— Begin —
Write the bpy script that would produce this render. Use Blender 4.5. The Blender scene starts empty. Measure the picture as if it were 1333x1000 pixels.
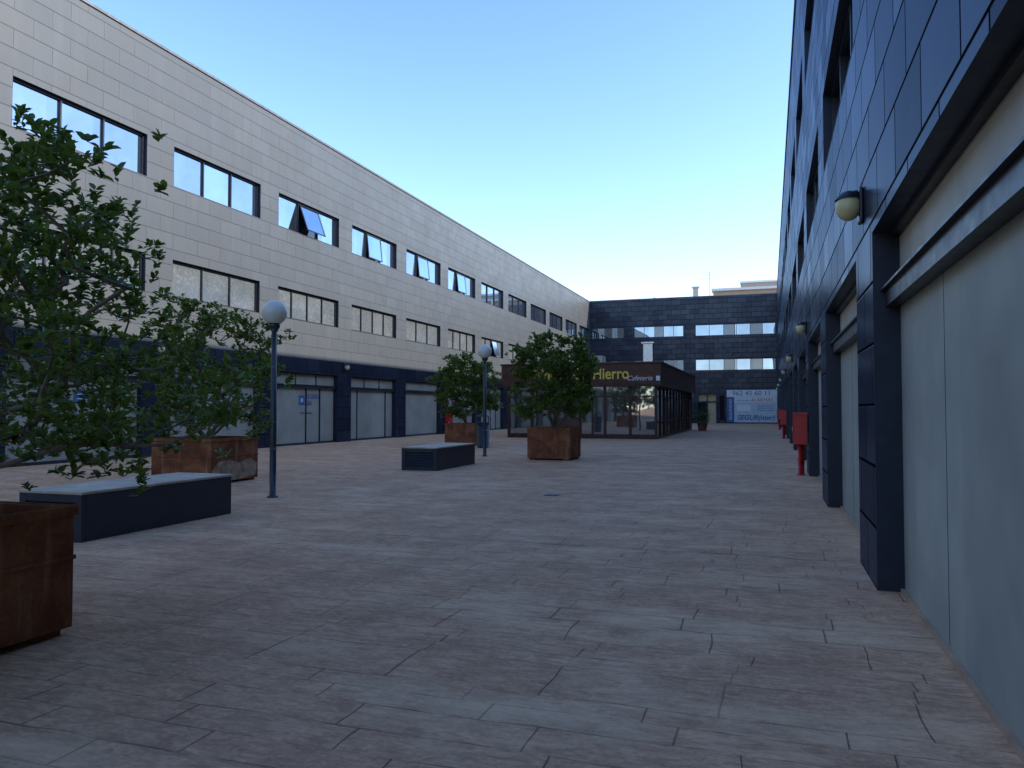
import bpy, math, random
from mathutils import Vector, Matrix
S=bpy.context.scene
R=math.radians
# ------------------------------------------------------------ node helpers
class NT:
    def __init__(s,name):
        s.m=bpy.data.materials.new(name); s.m.use_nodes=True
        s.t=s.m.node_tree; s.t.nodes.clear()
        s.out=s.t.nodes.new('ShaderNodeOutputMaterial')
    def n(s,typ,**k):
        nd=s.t.nodes.new(typ)
        for a,b in k.items(): setattr(nd,a,b)
        return nd
    def put(s,sock,v):
        if v is None: return
        if isinstance(v,bpy.types.NodeSocket): s.t.links.new(v,sock)
        else: sock.default_value=v
    def math(s,op,a,b=None,c=None):
        nd=s.n('ShaderNodeMath',operation=op); s.put(nd.inputs[0],a); s.put(nd.inputs[1],b)
        if c is not None: s.put(nd.inputs[2],c)
        return nd.outputs[0]
    def pos(s):
        g=s.n('ShaderNodeNewGeometry'); x=s.n('ShaderNodeSeparateXYZ'); s.put(x.inputs[0],g.outputs['Position'])
        return x.outputs[0],x.outputs[1],x.outputs[2],g
    def comb(s,a,b,c=0.0):
        nd=s.n('ShaderNodeCombineXYZ')
        for i,v in enumerate((a,b,c)): s.put(nd.inputs[i],v)
        return nd.outputs[0]
    def noise(s,vec,scale,detail=3,rough=.55,dist=0):
        nd=s.n('ShaderNodeTexNoise'); s.put(nd.inputs['Vector'],vec)
        nd.inputs['Scale'].default_value=scale; nd.inputs['Detail'].default_value=detail
        nd.inputs['Roughness'].default_value=rough; nd.inputs['Distortion'].default_value=dist
        return nd.outputs['Fac']
    def white(s,vec):
        nd=s.n('ShaderNodeTexWhiteNoise',noise_dimensions='3D'); s.put(nd.inputs['Vector'],vec); return nd.outputs['Value'],nd.outputs['Color']
    def ramp(s,fac,stops,interp='LINEAR'):
        nd=s.n('ShaderNodeValToRGB'); nd.color_ramp.interpolation=interp
        e=nd.color_ramp.elements
        while len(e)<len(stops): e.new(.5)
        for i,(p,c) in enumerate(stops):
            e[i].position=p; e[i].color=(*c,1) if len(c)==3 else c
        s.put(nd.inputs[0],fac); return nd.outputs[0]
    def mix(s,fac,a,b,mode='MIX'):
        nd=s.n('ShaderNodeMix',data_type='RGBA',blend_type=mode)
        s.put(nd.inputs[0],fac)
        for i,v in ((6,a),(7,b)):
            if isinstance(v,tuple) and len(v)==3: v=(*v,1)
            s.put(nd.inputs[i],v)
        return nd.outputs[2]
    def mr(s,v,a,b,c=0.,d=1.,smooth=False):
        nd=s.n('ShaderNodeMapRange'); 
        if smooth: nd.interpolation_type='SMOOTHSTEP'
        s.put(nd.inputs[0],v)
        for i,x in enumerate((a,b,c,d)): s.put(nd.inputs[i+1],x)
        return nd.outputs[0]
    def bump(s,h,strength=.3,dist=.01,normal=None):
        nd=s.n('ShaderNodeBump'); nd.inputs['Strength'].default_value=strength; nd.inputs['Distance'].default_value=dist
        s.put(nd.inputs['Height'],h)
        if normal is not None: s.put(nd.inputs['Normal'],normal)
        return nd.outputs[0]
    def pbr(s,col,rough=.5,metal=0.,normal=None,spec=.5):
        nd=s.n('ShaderNodeBsdfPrincipled')
        if isinstance(col,tuple) and len(col)==3: col=(*col,1)
        s.put(nd.inputs['Base Color'],col); s.put(nd.inputs['Roughness'],rough); s.put(nd.inputs['Metallic'],metal)
        nd.inputs['Specular IOR Level'].default_value=spec
        if normal is not None: s.put(nd.inputs['Normal'],normal)
        return nd.outputs[0]
    def end(s,sh):
        s.t.links.new(sh,s.out.inputs[0]); return s.m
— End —
## Stated task
Word for word, quote the lines above. Omit the pictures.

## Result for this task
Write the bpy script that would produce this render. Use Blender 4.5. The Blender scene starts empty. Measure the picture as if it were 1333x1000 pixels.
import bpy, math, random
from mathutils import Vector, Matrix
S=bpy.context.scene
R=math.radians
# ------------------------------------------------------------ node helpers
class NT:
    def __init__(s,name):
        s.m=bpy.data.materials.new(name); s.m.use_nodes=True
        s.t=s.m.node_tree; s.t.nodes.clear()
        s.out=s.t.nodes.new('ShaderNodeOutputMaterial')
    def n(s,typ,**k):
        nd=s.t.nodes.new(typ)
        for a,b in k.items(): setattr(nd,a,b)
        return nd
    def put(s,sock,v):
        if v is None: return
        if isinstance(v,bpy.types.NodeSocket): s.t.links.new(v,sock)
        else: sock.default_value=v
    def math(s,op,a,b=None,c=None):
        nd=s.n('ShaderNodeMath',operation=op); s.put(nd.inputs[0],a); s.put(nd.inputs[1],b)
        if c is not None: s.put(nd.inputs[2],c)
        return nd.outputs[0]
    def pos(s):
        g=s.n('ShaderNodeNewGeometry'); x=s.n('ShaderNodeSeparateXYZ'); s.put(x.inputs[0],g.outputs['Position'])
        return x.outputs[0],x.outputs[1],x.outputs[2],g
    def comb(s,a,b,c=0.0):
        nd=s.n('ShaderNodeCombineXYZ')
        for i,v in enumerate((a,b,c)): s.put(nd.inputs[i],v)
        return nd.outputs[0]
    def noise(s,vec,scale,detail=3,rough=.55,dist=0):
        nd=s.n('ShaderNodeTexNoise'); s.put(nd.inputs['Vector'],vec)
        nd.inputs['Scale'].default_value=scale; nd.inputs['Detail'].default_value=detail
        nd.inputs['Roughness'].default_value=rough; nd.inputs['Distortion'].default_value=dist
        return nd.outputs['Fac']
    def white(s,vec):
        nd=s.n('ShaderNodeTexWhiteNoise',noise_dimensions='3D'); s.put(nd.inputs['Vector'],vec); return nd.outputs['Value'],nd.outputs['Color']
    def ramp(s,fac,stops,interp='LINEAR'):
        nd=s.n('ShaderNodeValToRGB'); nd.color_ramp.interpolation=interp
        e=nd.color_ramp.elements
        while len(e)<len(stops): e.new(.5)
        for i,(p,c) in enumerate(stops):
            e[i].position=p; e[i].color=(*c,1) if len(c)==3 else c
        s.put(nd.inputs[0],fac); return nd.outputs[0]
    def mix(s,fac,a,b,mode='MIX'):
        nd=s.n('ShaderNodeMix',data_type='RGBA',blend_type=mode)
        s.put(nd.inputs[0],fac)
        for i,v in ((6,a),(7,b)):
            if isinstance(v,tuple) and len(v)==3: v=(*v,1)
            s.put(nd.inputs[i],v)
        return nd.outputs[2]
    def mr(s,v,a,b,c=0.,d=1.,smooth=False):
        nd=s.n('ShaderNodeMapRange'); 
        if smooth: nd.interpolation_type='SMOOTHSTEP'
        s.put(nd.inputs[0],v)
        for i,x in enumerate((a,b,c,d)): s.put(nd.inputs[i+1],x)
        return nd.outputs[0]
    def bump(s,h,strength=.3,dist=.01,normal=None):
        nd=s.n('ShaderNodeBump'); nd.inputs['Strength'].default_value=strength; nd.inputs['Distance'].default_value=dist
        s.put(nd.inputs['Height'],h)
        if normal is not None: s.put(nd.inputs['Normal'],normal)
        return nd.outputs[0]
    def pbr(s,col,rough=.5,metal=0.,normal=None,spec=.5):
        nd=s.n('ShaderNodeBsdfPrincipled')
        if isinstance(col,tuple) and len(col)==3: col=(*col,1)
        s.put(nd.inputs['Base Color'],col); s.put(nd.inputs['Roughness'],rough); s.put(nd.inputs['Metallic'],metal)
        nd.inputs['Specular IOR Level'].default_value=spec
        if normal is not None: s.put(nd.inputs['Normal'],normal)
        return nd.outputs[0]
    def end(s,sh):
        s.t.links.new(sh,s.out.inputs[0]); return s.m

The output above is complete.